### What you have to do
Collect all lines containing the word "picture" from the data.

### Collected material
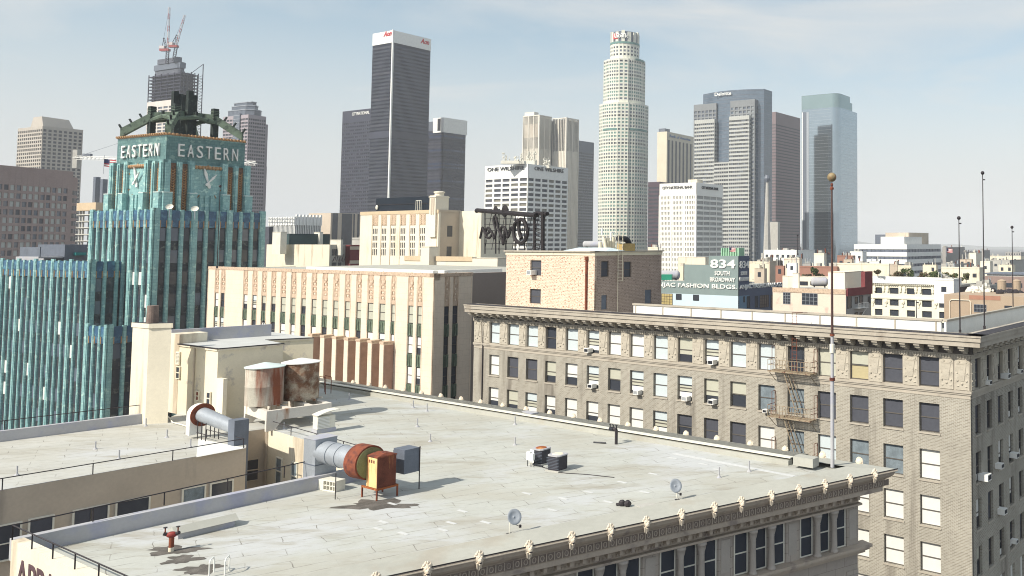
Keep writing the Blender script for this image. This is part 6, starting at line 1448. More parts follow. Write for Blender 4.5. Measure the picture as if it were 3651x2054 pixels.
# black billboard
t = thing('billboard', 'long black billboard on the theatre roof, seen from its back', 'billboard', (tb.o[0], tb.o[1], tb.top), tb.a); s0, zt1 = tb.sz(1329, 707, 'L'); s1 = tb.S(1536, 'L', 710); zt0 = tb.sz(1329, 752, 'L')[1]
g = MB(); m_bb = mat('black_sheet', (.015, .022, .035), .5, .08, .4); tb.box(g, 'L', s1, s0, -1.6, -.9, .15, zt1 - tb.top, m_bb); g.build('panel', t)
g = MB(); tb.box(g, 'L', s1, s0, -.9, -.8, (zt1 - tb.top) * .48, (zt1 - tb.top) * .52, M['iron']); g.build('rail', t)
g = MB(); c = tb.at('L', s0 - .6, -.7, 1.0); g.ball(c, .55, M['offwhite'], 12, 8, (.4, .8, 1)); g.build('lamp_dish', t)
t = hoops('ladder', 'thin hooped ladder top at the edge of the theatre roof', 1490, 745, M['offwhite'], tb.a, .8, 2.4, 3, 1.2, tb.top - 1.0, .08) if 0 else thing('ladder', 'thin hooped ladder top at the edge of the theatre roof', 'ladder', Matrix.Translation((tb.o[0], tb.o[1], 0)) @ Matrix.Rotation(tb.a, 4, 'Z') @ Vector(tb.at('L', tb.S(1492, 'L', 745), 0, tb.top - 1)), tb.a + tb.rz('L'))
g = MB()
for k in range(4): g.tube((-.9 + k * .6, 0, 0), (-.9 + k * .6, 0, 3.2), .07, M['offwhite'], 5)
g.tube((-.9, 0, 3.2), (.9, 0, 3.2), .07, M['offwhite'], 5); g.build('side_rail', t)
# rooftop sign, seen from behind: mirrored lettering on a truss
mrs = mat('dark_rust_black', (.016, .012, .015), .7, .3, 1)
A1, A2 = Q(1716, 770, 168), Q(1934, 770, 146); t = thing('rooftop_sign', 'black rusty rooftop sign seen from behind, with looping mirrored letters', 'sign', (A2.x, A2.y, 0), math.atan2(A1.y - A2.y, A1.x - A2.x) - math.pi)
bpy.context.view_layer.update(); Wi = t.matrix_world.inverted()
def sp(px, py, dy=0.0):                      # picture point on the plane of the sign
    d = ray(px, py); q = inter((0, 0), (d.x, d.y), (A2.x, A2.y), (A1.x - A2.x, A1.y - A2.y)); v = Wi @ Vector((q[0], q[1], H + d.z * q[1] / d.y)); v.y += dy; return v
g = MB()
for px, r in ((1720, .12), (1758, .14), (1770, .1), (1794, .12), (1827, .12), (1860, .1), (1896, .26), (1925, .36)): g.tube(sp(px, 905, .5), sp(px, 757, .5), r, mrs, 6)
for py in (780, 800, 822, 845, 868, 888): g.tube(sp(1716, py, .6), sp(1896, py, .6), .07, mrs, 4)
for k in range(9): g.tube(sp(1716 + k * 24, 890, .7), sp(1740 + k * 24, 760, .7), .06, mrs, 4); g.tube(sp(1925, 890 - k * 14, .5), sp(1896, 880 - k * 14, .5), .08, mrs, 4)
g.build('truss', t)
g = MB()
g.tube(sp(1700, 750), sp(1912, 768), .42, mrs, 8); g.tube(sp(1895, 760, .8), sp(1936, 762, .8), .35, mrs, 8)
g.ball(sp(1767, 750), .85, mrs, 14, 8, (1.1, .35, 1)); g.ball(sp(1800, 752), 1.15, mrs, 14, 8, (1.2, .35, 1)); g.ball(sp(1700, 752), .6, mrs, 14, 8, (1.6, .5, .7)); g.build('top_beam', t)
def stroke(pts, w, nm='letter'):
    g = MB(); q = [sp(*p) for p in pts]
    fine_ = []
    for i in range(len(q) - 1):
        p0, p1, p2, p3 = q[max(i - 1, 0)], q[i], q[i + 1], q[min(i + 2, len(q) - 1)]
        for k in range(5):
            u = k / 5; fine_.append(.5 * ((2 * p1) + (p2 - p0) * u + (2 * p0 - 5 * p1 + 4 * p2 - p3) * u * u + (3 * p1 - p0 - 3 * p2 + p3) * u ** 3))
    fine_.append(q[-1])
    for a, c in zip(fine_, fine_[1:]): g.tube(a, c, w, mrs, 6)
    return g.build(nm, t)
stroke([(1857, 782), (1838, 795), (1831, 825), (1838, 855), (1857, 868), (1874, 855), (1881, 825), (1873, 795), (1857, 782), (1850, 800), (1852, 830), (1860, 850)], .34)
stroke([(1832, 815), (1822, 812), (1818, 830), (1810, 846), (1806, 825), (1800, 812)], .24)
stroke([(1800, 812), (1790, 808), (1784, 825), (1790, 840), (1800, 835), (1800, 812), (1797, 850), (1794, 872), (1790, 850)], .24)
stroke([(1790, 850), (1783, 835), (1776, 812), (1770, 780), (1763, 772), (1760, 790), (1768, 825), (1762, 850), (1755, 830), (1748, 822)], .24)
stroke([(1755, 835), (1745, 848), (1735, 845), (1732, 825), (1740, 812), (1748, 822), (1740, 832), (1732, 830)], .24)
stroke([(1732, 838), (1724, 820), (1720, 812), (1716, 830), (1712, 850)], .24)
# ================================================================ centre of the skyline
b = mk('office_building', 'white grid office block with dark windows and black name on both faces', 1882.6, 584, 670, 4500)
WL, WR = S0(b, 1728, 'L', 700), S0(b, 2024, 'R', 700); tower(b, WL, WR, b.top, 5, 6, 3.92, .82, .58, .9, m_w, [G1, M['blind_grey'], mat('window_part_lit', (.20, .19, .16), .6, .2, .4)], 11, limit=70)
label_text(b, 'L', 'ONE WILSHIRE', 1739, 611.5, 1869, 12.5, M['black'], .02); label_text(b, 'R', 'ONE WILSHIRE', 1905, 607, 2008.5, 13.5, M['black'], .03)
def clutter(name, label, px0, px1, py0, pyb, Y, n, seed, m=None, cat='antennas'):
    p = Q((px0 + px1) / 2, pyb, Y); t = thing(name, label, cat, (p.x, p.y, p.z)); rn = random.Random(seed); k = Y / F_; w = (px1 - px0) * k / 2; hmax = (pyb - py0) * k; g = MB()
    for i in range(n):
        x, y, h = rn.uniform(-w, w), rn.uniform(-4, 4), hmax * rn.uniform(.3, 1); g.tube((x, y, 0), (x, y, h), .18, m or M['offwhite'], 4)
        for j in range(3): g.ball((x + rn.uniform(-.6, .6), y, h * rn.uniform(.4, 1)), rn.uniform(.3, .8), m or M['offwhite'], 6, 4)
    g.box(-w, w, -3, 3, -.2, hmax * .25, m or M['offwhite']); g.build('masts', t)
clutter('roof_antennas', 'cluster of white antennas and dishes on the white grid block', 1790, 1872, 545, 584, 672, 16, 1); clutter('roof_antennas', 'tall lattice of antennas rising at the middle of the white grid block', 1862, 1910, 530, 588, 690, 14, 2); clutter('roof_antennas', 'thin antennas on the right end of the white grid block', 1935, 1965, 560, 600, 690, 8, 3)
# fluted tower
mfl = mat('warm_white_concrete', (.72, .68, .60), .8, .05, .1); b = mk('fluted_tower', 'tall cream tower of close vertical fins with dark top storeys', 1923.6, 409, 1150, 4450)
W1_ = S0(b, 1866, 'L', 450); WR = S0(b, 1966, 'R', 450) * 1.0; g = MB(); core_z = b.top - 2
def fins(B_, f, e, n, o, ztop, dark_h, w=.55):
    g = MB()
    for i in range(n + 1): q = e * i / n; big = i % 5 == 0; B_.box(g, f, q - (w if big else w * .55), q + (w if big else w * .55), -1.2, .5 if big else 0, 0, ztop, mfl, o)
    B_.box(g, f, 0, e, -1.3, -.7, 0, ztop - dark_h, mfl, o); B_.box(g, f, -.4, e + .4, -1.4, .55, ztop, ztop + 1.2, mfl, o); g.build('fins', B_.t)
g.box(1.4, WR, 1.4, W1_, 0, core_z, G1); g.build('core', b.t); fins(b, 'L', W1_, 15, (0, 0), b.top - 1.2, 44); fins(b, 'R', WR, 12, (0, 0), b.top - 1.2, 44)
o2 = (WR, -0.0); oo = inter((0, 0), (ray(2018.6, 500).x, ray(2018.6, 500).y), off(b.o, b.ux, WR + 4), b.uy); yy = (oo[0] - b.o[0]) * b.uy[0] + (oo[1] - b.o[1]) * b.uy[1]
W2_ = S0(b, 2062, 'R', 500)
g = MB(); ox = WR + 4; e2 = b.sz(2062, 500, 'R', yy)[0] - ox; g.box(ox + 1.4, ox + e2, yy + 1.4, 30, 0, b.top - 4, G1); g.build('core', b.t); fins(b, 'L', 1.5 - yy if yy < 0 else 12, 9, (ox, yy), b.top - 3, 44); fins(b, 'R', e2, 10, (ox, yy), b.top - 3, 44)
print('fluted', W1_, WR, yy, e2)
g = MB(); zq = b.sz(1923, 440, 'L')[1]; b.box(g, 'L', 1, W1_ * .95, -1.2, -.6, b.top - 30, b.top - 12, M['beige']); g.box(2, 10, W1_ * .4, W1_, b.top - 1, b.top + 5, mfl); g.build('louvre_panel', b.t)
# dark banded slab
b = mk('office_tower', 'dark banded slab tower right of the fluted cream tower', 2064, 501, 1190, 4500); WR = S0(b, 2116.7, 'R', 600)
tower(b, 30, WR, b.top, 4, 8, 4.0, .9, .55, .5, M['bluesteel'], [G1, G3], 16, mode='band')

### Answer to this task
Keep writing the Blender script for this image. This is part 6, starting at line 1448. More parts follow. Write for Blender 4.5. Measure the picture as if it were 3651x2054 pixels.
def sp(px, py, dy=0.0):                      # picture point on the plane of the sign